The reality is, after two months of sustained warfare, Ukraine needs more serious weaponry than Molotov cocktails, Maselko says. All told, Pravda has collected nearly $1 million in worldwide donations, much of it heading to Ukrainian Territorial Defense Forces for the purchase of drones, diesel generators, rifles and scopes and even fighter jets. Pravda donated the equivalent of 30,000 meals to chef Jose Andres’ nonprofit World Central Kitchen, which has fed soldiers, refugees and other civilians on the frontlines.
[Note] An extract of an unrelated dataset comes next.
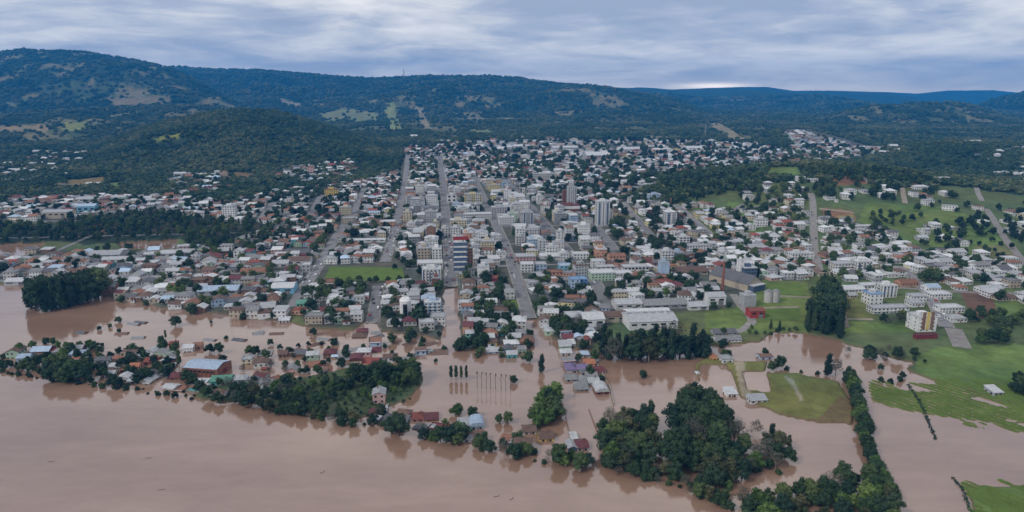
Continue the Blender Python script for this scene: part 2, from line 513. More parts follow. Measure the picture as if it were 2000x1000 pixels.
def mesh_from(name, verts, faces, mats, mat_idx=None, smooth_shade=False):
    me = bpy.data.meshes.new(name)
    verts = np.asarray(verts, np.float32).reshape(-1, 3)
    me.from_pydata(verts.tolist(), [], faces if isinstance(faces, list) else faces.tolist())
    for mt in mats:
        me.materials.append(mt)
    if mat_idx is not None:
        me.polygons.foreach_set('material_index', np.asarray(mat_idx, np.int32))
    if smooth_shade:
        me.polygons.foreach_set('use_smooth', np.ones(len(me.polygons), bool))
    me.update()
    return me


def grid_mesh(name, X_, Y_, Z_, mat, smooth_shade=True):
    nr, nc = X_.shape
    me = bpy.data.meshes.new(name)
    nv, nf = nr * nc, (nr - 1) * (nc - 1)
    co = np.stack([X_, Y_, Z_], -1).reshape(-1).astype(np.float32)
    idx = np.arange(nv, dtype=np.int32).reshape(nr, nc)
    q = np.stack([idx[:-1, :-1], idx[:-1, 1:], idx[1:, 1:], idx[1:, :-1]], -1).reshape(-1)
    me.vertices.add(nv)
    me.vertices.foreach_set('co', co)
    me.loops.add(nf * 4)
    me.loops.foreach_set('vertex_index', q)
    me.polygons.add(nf)
    me.polygons.foreach_set('loop_start', np.arange(0, nf * 4, 4, dtype=np.int32))
    me.polygons.foreach_set('loop_total', np.full(nf, 4, np.int32))
    me.polygons.foreach_set('use_smooth', np.full(nf, smooth_shade, bool))
    me.materials.append(mat)
    me.update(calc_edges=True)
    me.validate()
    return me


def link(name, me, parent=None, loc=(0, 0, 0), rz=0.0):
    o = bpy.data.objects.new(name, me)
    col.objects.link(o)
    o.location = loc
    o.rotation_euler = (0, 0, rz)
    if parent is not None:
        o.parent = parent
    return o


def tag(o, label=None, cat=None, group=None, kind=None):
    if label:
        o['label'] = label
    if cat:
        o['category'] = cat
    if group:
        o['group'] = group
    if kind:
        o['kind'] = kind
    return o


# ------------------------------------------------------------------ materials
def new_mat(name):
    m = bpy.data.materials.new(name)
    m.use_nodes = True
    return m, NT(m.node_tree)


def principled(t, color, rough, spec=0.3, normal=None):
    b = t.n('ShaderNodeBsdfPrincipled')
    if isinstance(color, tuple):
        b.inputs['Base Color'].default_value = (*color[:3], 1)
    else:
        t.l(color, b.inputs['Base Color'])
    if isinstance(rough, (int, float)):
        b.inputs['Roughness'].default_value = rough
    else:
        t.l(rough, b.inputs['Roughness'])
    b.inputs['Specular IOR Level'].default_value = spec
    if normal is not None:
        t.l(normal, b.inputs['Normal'])
    o = t.n('ShaderNodeOutputMaterial')
    t.l(b.outputs[0], o.inputs['Surface'])
    return b


def noise(t, vec, scale, detail=3, rough=0.5):
    nz = t.n('ShaderNodeTexNoise')
    nz.inputs['Scale'].default_value = scale
    nz.inputs['Detail'].default_value = detail
    nz.inputs['Roughness'].default_value = rough
    if vec is not None:
        t.l(vec, nz.inputs['Vector'])
    return nz.outputs[0]


def make_ground_mat():
    m, t = new_mat('ground_cover')
    at_ = t.n('ShaderNodeAttribute', attribute_name='Col')
    geo = t.n('ShaderNodeNewGeometry')
    n1 = noise(t, geo.outputs['Position'], 0.11, 4, 0.6)
    n2 = noise(t, geo.outputs['Position'], 0.021, 5, 0.6)
    f1 = t.math('ADD', t.math('MULTIPLY', n1, 0.9), 0.55)
    f2 = t.math('ADD', t.math('MULTIPLY', n2, 1.1), 0.45)
    c = t.mix(1.0, at_.outputs['Color'], t.math('MULTIPLY', f1, f2), 'MULTIPLY')
    # mud left along the waterline
    sp = t.n('ShaderNodeSeparateXYZ')
    t.l(geo.outputs['Position'], sp.inputs[0])
    mud = t.math('MULTIPLY', t.math('SUBTRACT', t.math('ADD', 0.55, t.math('MULTIPLY', n1, 0.9)), sp.outputs[2]), 2.2)
    mu = t.n('ShaderNodeClamp')
    t.l(mud, mu.inputs[0])
    c = t.mix(t.math('MULTIPLY', mu.outputs[0], 0.7), c, (0.15, 0.105, 0.065))
    bp = t.n('ShaderNodeBump')
    bp.inputs['Strength'].default_value = 0.9
    bp.inputs['Distance'].default_value = 4.0
    n3 = noise(t, geo.outputs['Position'], 0.07, 4, 0.65)
    t.l(n3, bp.inputs['Height'])
    principled(t, c, 0.95, 0.1, bp.outputs[0])
    return m


def make_water_mat():
    m, t = new_mat('muddy_flood_water')
    geo = t.n('ShaderNodeNewGeometry')
    pos = geo.outputs['Position']
    mp = t.n('ShaderNodeMapping')
    mp.inputs['Scale'].default_value = (1.0, 2.8, 1.0)
    mp.inputs['Rotation'].default_value = (0, 0, 0.35)
    t.l(pos, mp.inputs['Vector'])
    n1 = noise(t, mp.outputs[0], 0.010, 5, 0.55)
    n2 = noise(t, mp.outputs[0], 0.05, 4, 0.6)
    f = t.math('ADD', t.math('MULTIPLY', n1, 0.65), t.math('MULTIPLY', n2, 0.35))
    c = t.ramp(f, [(0.38, (0.232, 0.138, 0.095)), (0.50, (0.264, 0.163, 0.113)), (0.62, (0.30, 0.190, 0.134))])
    bp = t.n('ShaderNodeBump')
    bp.inputs['Strength'].default_value = 0.10
    bp.inputs['Distance'].default_value = 0.35
    n3 = noise(t, mp.outputs[0], 0.16, 5, 0.6)
    t.l(n3, bp.inputs['Height'])
    n5 = noise(t, mp.outputs[0], 0.018, 5, 0.6)
    rg = t.math('ADD', 0.03, t.math('MULTIPLY', t.math('MAXIMUM', t.math('SUBTRACT', n5, 0.47), 0.0), 0.8))
    b = principled(t, c, rg, 0.5, bp.outputs[0])
    b.inputs['IOR'].default_value = 2.05
    return m


MAT_GROUND = make_ground_mat()
MAT_WATER = make_water_mat()

me = grid_mesh('terrain', GX, GY, GZ, MAT_GROUND)
ca = me.color_attributes.new('Col', 'FLOAT_COLOR', 'POINT')
ca.data.foreach_set('color', np.concatenate([COLR, np.ones((*GX.shape, 1))], -1).reshape(-1).astype(np.float32))
tag(link('terrain', me), kind='structure')

# the flood: one level sheet of muddy water
wx, wy = np.meshgrid(np.linspace(-2600, 2600, 14), np.linspace(-560, 2300, 12))
tag(link('flood_water', grid_mesh('flood_water', wx, wy, np.zeros_like(wx), MAT_WATER)), kind='structure')

# ------------------------------------------------------------------ haze: the air between here and the far ridges
def make_haze():
    m = bpy.data.materials.new('blue_haze')
    m.use_nodes = True
    t = NT(m.node_tree)
    pv = t.n('ShaderNodeVolumePrincipled')
    pv.inputs['Color'].default_value = (0.022, 0.37, 1.0, 1)
    pv.inputs['Density'].default_value = 8.4e-5
    pv.inputs['Anisotropy'].default_value = 0.0
    o = t.n('ShaderNodeOutputMaterial')
    t.l(pv.outputs[0], o.inputs['Volume'])
    x0, x1, y0, y1, z0, z1 = -19800, 19800, -900, 13200, -5.0, 700.0
    v = [(x, y, z) for z in (z0, z1) for (x, y) in ((x0, y0), (x1, y0), (x1, y1), (x0, y1))]
    f = [(0, 3, 2, 1), (4, 5, 6, 7), (0, 1, 5, 4), (1, 2, 6, 5), (2, 3, 7, 6), (3, 0, 4, 7)]
    tag(link('haze', mesh_from('haze', v, f, [m])), kind='stuff')


make_haze()

# ------------------------------------------------------------------ building, roof and foliage materials
def make_coat(name, c, rough=0.85, spec=0.15, dirt=0.35, scale=0.5, stripes=None):
    """painted render, tiles or sheet metal: base colour with weathering that belongs to the surface"""
    m, t = new_mat(name)
    geo = t.n('ShaderNodeNewGeometry')
    oi = t.n('ShaderNodeObjectInfo')
    n1 = noise(t, geo.outputs['Position'], scale, 4, 0.65)
    f = t.math('ADD', 1.0 - dirt * 0.5, t.math('MULTIPLY', t.math('SUBTRACT', n1, 0.5), dirt * 2.2))
    f = t.math('MULTIPLY', f, t.math('ADD', 0.86, t.math('MULTIPLY', oi.outputs['Random'], 0.22)))
    cc = t.mix(1.0, c, f, 'MULTIPLY')
    nrm = None
    if stripes:
        tcn = t.n('ShaderNodeTexCoord')
        wv = t.n('ShaderNodeTexWave')
        wv.inputs['Scale'].default_value = stripes
        t.l(tcn.outputs['Object'], wv.inputs['Vector'])
        bp = t.n('ShaderNodeBump')
        bp.inputs['Strength'].default_value = 0.5
        bp.inputs['Distance'].default_value = 0.08
        t.l(wv.outputs[0], bp.inputs['Height'])
        nrm = bp.outputs[0]
    principled(t, cc, rough, spec, nrm)
    return m


WALLS = {'white': (0.74, 0.74, 0.73), 'off-white': (0.62, 0.61, 0.58), 'cream': (0.62, 0.55, 0.40), 'beige': (0.50, 0.43, 0.34), 'pale grey': (0.47, 0.48, 0.49), 'grey': (0.30, 0.31, 0.32),
         'pale green': (0.42, 0.55, 0.42), 'mint green': (0.22, 0.50, 0.38), 'pale blue': (0.42, 0.54, 0.68), 'blue': (0.14, 0.28, 0.56), 'light blue': (0.24, 0.50, 0.66), 'yellow': (0.66, 0.50, 0.16), 'pale yellow': (0.66, 0.58, 0.32),
         'pink': (0.58, 0.38, 0.35), 'salmon': (0.60, 0.34, 0.24), 'brick red': (0.255, 0.115, 0.085), 'red': (0.36, 0.06, 0.06), 'dark red': (0.20, 0.045, 0.05), 'brown': (0.27, 0.16, 0.11), 'turquoise': (0.14, 0.44, 0.46), 'slate blue': (0.10, 0.14, 0.22), 'black': (0.03, 0.03, 0.035)}
ROOFS = {'grey': (0.27, 0.27, 0.275), 'dark grey': (0.14, 0.14, 0.15), 'pale grey': (0.46, 0.47, 0.49), 'white': (0.64, 0.65, 0.66), 'terracotta': (0.30, 0.15, 0.10), 'brown': (0.18, 0.115, 0.09), 'red': (0.27, 0.085, 0.065), 'maroon': (0.17, 0.06, 0.065),
         'orange': (0.46, 0.19, 0.10), 'purple': (0.22, 0.17, 0.32), 'blue': (0.24, 0.38, 0.58), 'light blue': (0.46, 0.58, 0.72), 'green': (0.14, 0.36, 0.27)}
WM = {k: make_coat('render_' + k.replace(' ', '_').replace('-', '_'), c, 0.9, 0.12, 0.28, 0.35) for k, c in WALLS.items()}
RM = {k: make_coat('roofing_' + k.replace(' ', '_'), c, 0.75 if k in ('terracotta', 'brown', 'red', 'maroon', 'orange') else 0.5, 0.25, 0.5, 0.6, 6.0) for k, c in ROOFS.items()}
MAT_GLASS = make_coat('dark_window_glass', (0.045, 0.055, 0.07), 0.12, 0.5, 1.1, 0.7)
MAT_ASPHALT = make_coat('worn_asphalt', (0.25, 0.245, 0.25), 0.9, 0.1, 0.35, 0.12)
MAT_PAVE = make_coat('concrete_pavement', (0.30, 0.28, 0.26), 0.9, 0.1, 0.4, 0.2)
MAT_DIRT = make_coat('pale_dirt_road', (0.36, 0.31, 0.25), 0.95, 0.05, 0.35, 0.15)
MAT_TRUNK = make_coat('bark', (0.11, 0.085, 0.065), 0.95, 0.05, 0.4, 1.0)
MAT_PALE_TRUNK = make_coat('pale_bark', (0.30, 0.27, 0.23), 0.95, 0.05, 0.4, 1.0)
MAT_STEEL = make_coat('galvanised_steel', (0.40, 0.41, 0.42), 0.5, 0.4, 0.2, 1.0)
MAT_CONC = make_coat('pale_concrete', (0.55, 0.54, 0.52), 0.9, 0.1, 0.3, 0.6)
MAT_TURF = make_coat('mown_turf', (0.125, 0.185, 0.048), 0.95, 0.05, 0.35, 0.09)
MAT_CARPAINT = {k: make_coat('car_paint_' + k, c, 0.3, 0.5, 0.1, 1.0) for k, c in {'white': (0.75, 0.75, 0.76), 'silver': (0.42, 0.43, 0.45), 'black': (0.03, 0.03, 0.035), 'red': (0.4, 0.05, 0.05), 'grey': (0.16, 0.165, 0.175)}.items()}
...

“When you cannot hug your relatives and daughters and fathers, but then you see the world is on your side, it makes you strong,” says Maselko, whose 4-year-old son and wife evacuated to Austria in late February.

Worse than the anxious, sleepless nights cut short by air raid sirens, worse than being unable to brew beer, Maselko feels driven to anger by the “relentless propaganda” of Russian President Vladimir Putin.

“When I see this bull—- not being recognized as truth except in Belarus or Russia, it’s like, ‘OK, what will he sell next?’ ” Maselko says. “Then you see the pictures of what they’ve done, the people they’ve killed. These are the reminders that you need to go to work and do your best to make it stop.”

The Beer for Bombs fundraiser and beer-release party will take place at 5 p.m. May 7 at 26 Degree Brewing Company, 2600 E. Atlantic Blvd., in Pompano Beach. Go to BeerforBombs.com.